Regions Financial (RF) Q2 2023 Earnings Call Transcript
Prepared Remarks
Questions and Answers
Call Participants
Prepared Remarks:
Operator
Good morning and welcome to the Regions Financial Corporation’s Quarterly Earnings Call. My name is Christine and I will be your operator for today’s call. I would like to remind everyone that all participants online have been placed to listen-only. At the end of the call, there will be a question and answer portion. [Operator Instructions] I will now turn the call over to Dana Nolan to begin.
Dana Nolan
Thank you, Christine. Welcome to Regions’ second quarter 2023 earnings call. John and David will provide high-level commentary regarding the quarter. Earnings documents, which include our forward-looking statement disclaimer and non-GAAP information, are available in the Investor Relations section of our website. These disclosures cover our presentation materials, prepared comments and Q&A. I will now turn the call over to John.
John Turner
Thank you, Dana and good morning everyone. We appreciate you joining our call today. Once again, Regions delivered another solid quarter, underscoring our commitment to generating consistent, sustainable long-term performance. We generated earnings of $556 million resulting in earnings per share of $0.59 and one of the best return on average tangible common equity ratios in our peer group at 24%.

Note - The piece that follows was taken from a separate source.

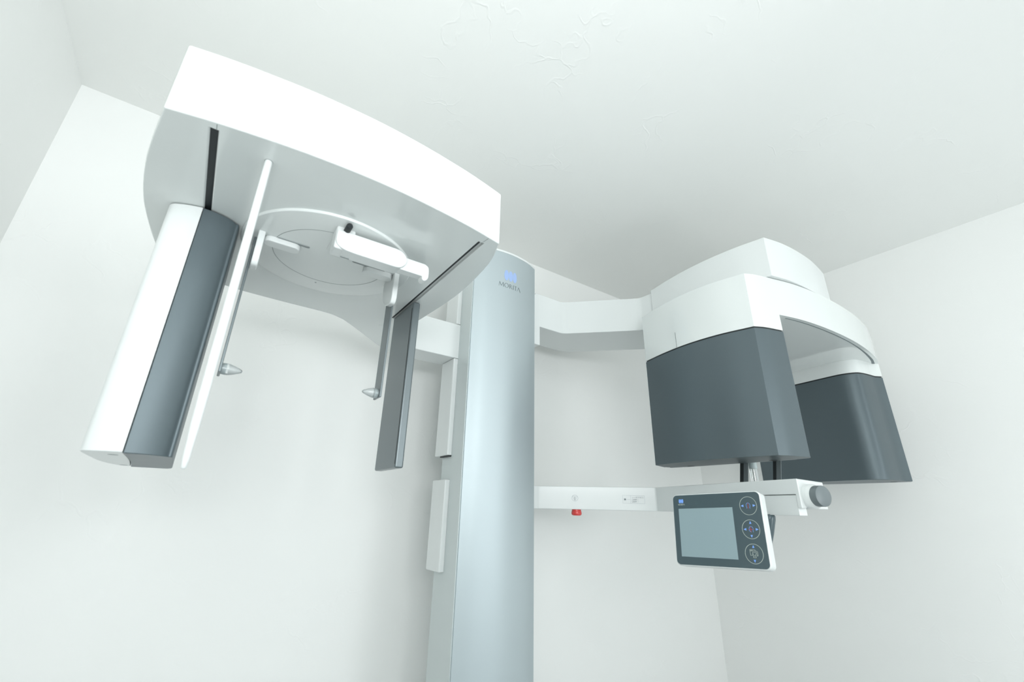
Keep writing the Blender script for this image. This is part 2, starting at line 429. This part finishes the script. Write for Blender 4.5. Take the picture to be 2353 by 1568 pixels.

Our consistent strong earnings performance has given the board confidence to increase the quarterly common stock dividend by 20%, which was officially reported in a press release earlier this week. Although some lingering economic uncertainty remains, we feel good about our ability to carry this momentum into the second half of the year. We continue to benefit from our strong and diverse balance sheet, robust liquidity position, and prudent credit risk management. Our proactive hedging strategies have positioned us for success in any interest rate environment and our granular deposit base and relationship-based banking approach continue to serve us well.
Overall, sentiment among our corporate customers remains relatively positive despite ongoing labor shortages, persistent inflationary pressure and slowly improving supply chain issues. In fact, most are continuing to forecast solid performance in 2023, although they are expecting modest declines from levels experienced in 2022. We remain committed to serving our customers while maintaining our focus on risk-adjusted returns. We are being judicious with capital, preserving it for our best clients and relationships. Year-to-date, the corporate bank has grown loans 2%, in line with our expectations with the vast majority of this growth coming from existing customers.